Galumphing Through Alice's Wonderland of Made-up Words

Saturday, December 103 min read

In the mid-1800s, a British teenager named Charles Dodgson honed and harnessed his love for wordplay to produce a series of whimsical magazines for his family. Since he was on track for a career in mathematics, his creations were considered little more than passing amusements. However, those flights of fancy would provide fuel for Dodgson as he later regaled the children of his friend (and dean of Oxford University’s Christ Church) Henry Liddell with astonishing tales during family picnics.

One of the children, Alice, asked him to write down the stories, which he eventually published under the pen name Lewis Carroll. Alice’s Adventures in Wonderland (1865), along with its sequel Through the Looking Glass (1871), not only delighted readers and inspired countless film, TV, theater, and other pop culture products, but also added fantastical words and phrases to the English lexicon that are still widely used over 150 years later.

Down the Rabbit Hole

The adventures in language begin when the character Alice chases a time-obsessed bunny underground, giving English the illustrative idiom “down the rabbit hole.” The Wachowskis famously borrowed this for the beginning of the first Matrix film, when Morpheus offers Mr. Anderson/Neo the chance to return to normal or “stay in Wonderland and I show how far down the rabbit hole goes.”

In the age of hyperlink-rich internet pages, the metaphor has taken on a new meaning. One might feel like Alice, slowly tumbling toward Wonderland, after hours spent clicking on Wikipedia entry after YouTube video after Reddit thread, falling down the rabbit hole of a specific topic.

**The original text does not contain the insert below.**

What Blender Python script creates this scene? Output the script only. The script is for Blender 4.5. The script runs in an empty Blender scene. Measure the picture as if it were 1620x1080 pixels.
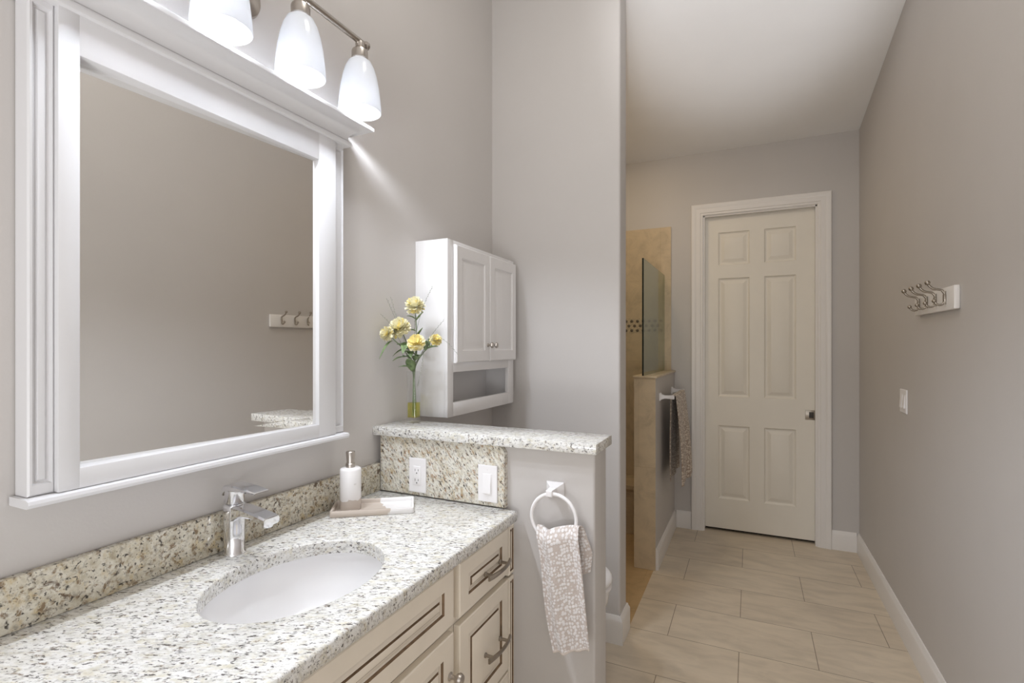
import bpy, bmesh, math, random
from mathutils import Vector, Matrix

C = bpy.context.scene.collection
SC = bpy.context.scene
PI = math.pi
random.seed(7)

# ------------------------------------------------------------------ camera, world, lights, exposure
cam_d = bpy.data.cameras.new('camera')
cam = bpy.data.objects.new('camera', cam_d)
C.objects.link(cam)
cam.location = (0, 0, 1.44)
cam.rotation_euler = (PI / 2, 0, math.radians(25.0))
cam_d.sensor_fit = 'HORIZONTAL'
cam_d.sensor_width = 36.0
cam_d.lens = 809.0 / 1620.0 * 36.0
cam_d.shift_y = 8.0 / 1620.0
cam_d.clip_start = 0.02
SC.camera = cam

SC.view_settings.view_transform = 'Standard'
SC.view_settings.look = 'None'
SC.view_settings.exposure = 0.72
SC.view_settings.gamma = 1.0
SC.view_settings.use_curve_mapping = False

w = bpy.data.worlds.new('world')
SC.world = w
w.use_nodes = True
w.node_tree.nodes['Background'].inputs['Color'].default_value = (1.0, 0.93, 0.84, 1)
w.node_tree.nodes['Background'].inputs['Strength'].default_value = 0.28

BULB = 0.95
BULB_W = 19.0


def lamp(name, kind, loc, energy, color=(1, 1, 1), size=0.2, rot=(0, 0, 0), size_y=None):
    d = bpy.data.lights.new(name, kind)
    d.energy = energy
    d.color = color
    if kind == 'AREA':
        d.size = size
        if size_y:
            d.shape = 'RECTANGLE'
            d.size_y = size_y
    else:
        d.shadow_soft_size = size
    o = bpy.data.objects.new(name, d)
    C.objects.link(o)
    o.location = loc
    o.rotation_euler = rot
    return o


# unseen cool fill panel added behind the camera to lift the room
lamp('rear_fill', 'AREA', (-0.2, -0.9, 1.25), 6.0, (0.92, 0.955, 1.0), 1.7, (PI / 2, 0, 0), 2.2)
# added upward fill, comes back softly off the high ceiling
lamp('upward_fill', 'AREA', (-0.1, -1.1, 0.9), 20.0, (0.98, 0.98, 1.0), 0.8, (PI - math.radians(12), 0, 0))
fl = lamp('ceiling_fill', 'SPOT', (0.15, -0.7, 0.9), 215.0, (0.93, 0.95, 1.0), 0.12)  # added spot aimed up to brighten the far sloped ceiling
fl.rotation_euler = Vector((-0.20, 3.85, 2.56)).to_track_quat('-Z', 'Y').to_euler()
fl.data.spot_size = math.radians(22)
fl.data.spot_blend = 0.8
# recessed can in the shower ceiling
lamp('shower_can_light', 'AREA', (-0.92, 3.3, 3.05), 3.5, (1.0, 0.78, 0.5), 0.16, (0, 0, 0))
# unseen overhead fill added above the vanity zone
lamp('overhead_fill', 'AREA', (-0.3, 1.2, 3.66), 7.0, (1.0, 0.97, 0.92), 0.5, (0, 0, 0))


# ------------------------------------------------------------------ materials
def nt(name):
    m = bpy.data.materials.new(name)
    m.use_nodes = True
    t = m.node_tree
    return m, t, t.nodes['Principled BSDF']


def ramp(t, fac, stops):
    r = t.nodes.new('ShaderNodeValToRGB')
    e = r.color_ramp.elements
    while len(e) < len(stops):
        e.new(0.5)
    for i, (p, c) in enumerate(stops):
        e[i].position = p
        e[i].color = (c[0], c[1], c[2], 1) if not isinstance(c, (int, float)) else (c, c, c, 1)
    t.links.new(fac, r.inputs['Fac'])
    return r.outputs['Color']


def noise(t, vec, scale, detail=2.0, rough=0.5, dist=0.0):
    n = t.nodes.new('ShaderNodeTexNoise')
    n.inputs['Scale'].default_value = scale
    n.inputs['Detail'].default_value = detail
    n.inputs['Roughness'].default_value = rough
    n.inputs['Distortion'].default_value = dist
    if vec is not None:
        t.links.new(vec, n.inputs['Vector'])
    return n.outputs['Fac']


def mix(t, fac, a, b, mode='MIX'):
    n = t.nodes.new('ShaderNodeMix')
    n.data_type = 'RGBA'
    n.blend_type = mode
    for sock, v in ((n.inputs[0], fac), (n.inputs[6], a), (n.inputs[7], b)):
        if isinstance(v, bpy.types.NodeSocket):
            t.links.new(v, sock)
        elif isinstance(v, (int, float)):
            sock.default_value = v
        else:
            sock.default_value = (v[0], v[1], v[2], 1)
    return n.outputs[2]


def coords(t, scale=(1, 1, 1), rot=(0, 0, 0), loc=(0, 0, 0)):
    # geometry position: true world-space place on the surface
    g = t.nodes.new('ShaderNodeNewGeometry')
    mp = t.nodes.new('ShaderNodeMapping')
    mp.inputs['Scale'].default_value = scale
    mp.inputs['Rotation'].default_value = rot
    mp.inputs['Location'].default_value = loc
    t.links.new(g.outputs['Position'], mp.inputs['Vector'])
    return mp.outputs['Vector']


def bump(t, b, h, strength=0.1, dist=0.002):
    n = t.nodes.new('ShaderNodeBump')
    n.inputs['Strength'].default_value = strength
    n.inputs['Distance'].default_value = dist
    t.links.new(h, n.inputs['Height'])
    t.links.new(n.outputs['Normal'], b.inputs['Normal'])


def plain(name, col, rough=0.5, metal=0.0, var=0.03, scale=30.0, bmp=0.0, bscale=200.0, coat=0.0):
    m, t, b = nt(name)
    v = coords(t)
    f = noise(t, v, scale, 3.0)
    lo = [c * (1 - var) for c in col]
    hi = [min(1.0, c * (1 + var)) for c in col]
    t.links.new(ramp(t, f, [(0.3, lo), (0.7, hi)]), b.inputs['Base Color'])
    b.inputs['Roughness'].default_value = rough
    b.inputs['Metallic'].default_value = metal
    b.inputs['Coat Weight'].default_value = coat
    if bmp:
        bump(t, b, noise(t, v, bscale, 2.0), bmp, 0.001)
    return m


PAINT = (0.585, 0.557, 0.535)
M = {}
M['paint'] = plain('greige_wall_paint', PAINT, 0.55, var=0.012, scale=3.0, bmp=0.18, bscale=160.0)
M['ceil'] = plain('white_ceiling_paint', (0.90, 0.89, 0.88), 0.8, var=0.01, scale=4.0, bmp=0.1, bscale=150.0)
M['trim'] = plain('white_trim_paint', (0.82, 0.79, 0.76), 0.35, var=0.01, scale=6.0)
M['door'] = plain('cream_door_paint', (0.82, 0.775, 0.69), 0.4, var=0.015, scale=5.0)
M['white'] = plain('white_mirror_lacquer', (0.70, 0.695, 0.705), 0.3, var=0.008, scale=6.0)
M['cab'] = plain('white_cabinet_lacquer', (0.77, 0.755, 0.75), 0.33, var=0.01, scale=6.0)
M['cream'] = plain('cream_glazed_paint', (0.84, 0.765, 0.65), 0.38, var=0.03, scale=9.0)
M['glaze'] = plain('brown_glaze_line', (0.20, 0.13, 0.075), 0.5, var=0.3, scale=40.0)
M['ceramic'] = plain('white_glazed_ceramic', (0.88, 0.87, 0.87), 0.08, var=0.004, scale=5.0, coat=0.4)
M['plastic'] = plain('white_plastic', (0.86, 0.84, 0.84), 0.3, var=0.005, scale=20.0)
M['slot'] = plain('dark_slot', (0.05, 0.045, 0.04), 0.6)
M['chrome'] = plain('polished_chrome', (0.80, 0.80, 0.82), 0.07, 1.0, var=0.02, scale=12.0)
M['nickel'] = plain('brushed_nickel', (0.50, 0.46, 0.42), 0.3, 1.0, var=0.06, scale=60.0)
M['dnickel'] = plain('dark_nickel', (0.36, 0.32, 0.27), 0.3, 1.0, var=0.06, scale=60.0)
M['black'] = plain('dark_gap', (0.02, 0.018, 0.016), 0.8)


def granite(name, warm, stretch, rot):
    m, t, b = nt(name)

    def co(seed, k=1.0):
        g = t.nodes.new('ShaderNodeNewGeometry')
        mp = t.nodes.new('ShaderNodeMapping')
        mp.vector_type = 'TEXTURE'
        mp.inputs['Location'].default_value = (seed * 1.37, seed * 0.71, seed * 0.53)
        mp.inputs['Rotation'].default_value = rot
        mp.inputs['Scale'].default_value = [1 + (q - 1) * k for q in stretch]
        t.links.new(g.outputs['Position'], mp.inputs['Vector'])
        return mp.outputs['Vector']
    w2 = warm > .95
    w3 = 0.8 < warm < .95
    if w2:
        st = [(0.30, (0.40, 0.345, 0.25)), (0.43, (0.56, 0.515, 0.41)), (0.55, (0.66, 0.625, 0.53)), (0.74, (0.72, 0.70, 0.63))]
    elif w3:
        st = [(0.30, (0.48, 0.43, 0.33)), (0.42, (0.66, 0.625, 0.53)), (0.53, (0.76, 0.735, 0.66)), (0.74, (0.80, 0.785, 0.73))]
    else:
        st = [(0.28, (0.56, 0.545, 0.50)), (0.40, (0.66, 0.645, 0.60)), (0.53, (0.77, 0.76, 0.73)), (0.74, (0.81, 0.80, 0.78))]
    k = 1.0 if warm > .8 else 1.35
    c = ramp(t, noise(t, co(1), 46 * k, 5.0, 0.66, 0.4), st)
    gold = ramp(t, noise(t, co(2, .6), 34 * k, 4.0, 0.65, 0.5), [(0.52, 0.0), (0.68, 0.75 if warm > .8 else 0.6)])
    c = mix(t, gold, c, (0.55, 0.43, 0.23) if warm > .8 else (0.60, 0.54, 0.37))
    grey = ramp(t, noise(t, co(3), 95 * k, 4.0, 0.62, 0.3), [(0.52 if warm > .8 else .545, 0.0), (0.67, 0.85)])
    c = mix(t, grey, c, (0.33, 0.30, 0.25) if warm > .8 else (0.38, 0.365, 0.345))
    brown = ramp(t, noise(t, co(4), 66 * k, 4.0, 0.65, 0.4), [(0.535 if w2 else 0.545 if w3 else 0.585, 0.0), (0.65 if warm > .8 else .69, 0.88)])
    c = mix(t, brown, c, (0.20, 0.125, 0.06) if w2 else (0.33, 0.19, 0.085) if w3 else (0.22, 0.16, 0.11))
    dark = ramp(t, noise(t, co(5), 120 * k, 3.0, 0.58, 0.3), [(0.575 if warm > .8 else 0.57, 0.0), (0.655, 0.95)])
    c = mix(t, dark, c, (0.05, 0.042, 0.036) if warm > .8 else (0.075, 0.065, 0.06))
    blot = ramp(t, noise(t, co(6, .5), (27 if w2 else 34) * k, 4.0, 0.66, 0.5), [(0.605 if w2 else 0.66, 0.0), (0.68 if w2 else .75, 0.9)])
    c = mix(t, blot, c, (0.10, 0.06, 0.035))
    t.links.new(c, b.inputs['Base Color'])
    b.inputs['Roughness'].default_value = 0.16
    b.inputs['Coat Weight'].default_value = 0.15
    b.inputs['Coat Roughness'].default_value = 0.06
    return m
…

Some other phrases are inextricably linked to the Alice books but actually appeared before Carroll’s works. “Mad as a hatter,” for example, was in use well before Alice stumbled upon the Mad Hatter’s bizarre tea party. Some attribute the simile to the effects of mercury poisoning sometimes suffered by hatmakers — mercury was used to soften furs being turned into felt — but Carroll himself said, “I’m very much afraid I didn’t mean anything but nonsense! Still, you know, words mean more than we mean to express when we use them.”

Novelist William Makepeace Thackery (of Vanity Fair fame) described a character who “...grins like a Cheshire cat” a decade before Carroll’s famed disappearing/reappearing feline. Even the names of the rotund pair Tweedledee and Tweedledum were terms first used in the 18th century to describe the sounds of high and low instruments, before being used to describe interchangeable people or situations in the 19th century. While he didn’t create these expressions himself, Carroll made them interesting enough to be relevant a century and a half later.

Jabberwock With Me

Carroll’s follow-up, Through the Looking Glass, was responsible for many additions to the dictionary, thanks to a poem Alice finds. Jabberwocky is a classic boy-meets-monster/boy-slays-monster story told thousands of times before, but what happens in the story isn’t as important as how the story is told.

The Jabberwock itself is “a fantastical dreaded monster with flaming eyes,” but the word “jabberwocky” was added to the OED in 1908 as “nonsensical speech or writing.”

Upon first glance, Alice can’t read the backward-printed text of the poem. That changes with the aid of a mirror, but the work still contains words she has never seen before. Indeed, these were words no one had seen before, the product of Carroll’s fertile imagination. They included “slithy” (slimy/lithe), “frabjous” (great, wonderful, fabulous), and “mimsy” (miserable/flimsy) — all strings of letters with a faint semblance to preexisting words. These “nonce words,” created to serve one purpose, must be guessed at by the reader (with a little in-book help from Humpty Dumpty).

While not every made-up word caught on (few people still refer to their foes as “manxome”), the dictionary did get a little thicker thanks to Alice’s author. If you’ve ever galumphed, Lewis Carroll is responsible. He created the word to describe the Jabberwock vanquisher’s victorious motion while holding the beast’s severed head.

Whereas today the word “galumph” indicates a clumsy and noisy movement, originally it was a blending of “gallop” and “triumphant.” This celebratory gesture was paired with an appropriate sound — Carroll combined “chuckle” and “snort” to create “chortle,” a word so popular it was included in a dictionary by 1902. Even the weapon, the vorpal blade, has found its way into Dungeons and Dragons manuals as a sword “capable of decapitation, specifically through magical means.”

So powerful was Carroll’s ability to blend words into unique letter smoothies that the analogy he used to describe his new words is still used today. When Alice has trouble deciphering the fantastical poem, she’s told the unfamiliar words have two meanings packed into one term, like a portmanteau. Readers of the time would have known a portmanteau as a piece of luggage that opened into two equal parts. While the luggage may be found at an antique store, words such as “spork,” “Brexit,” and “turducken” prove literary portmanteaus are still alive and galumphing.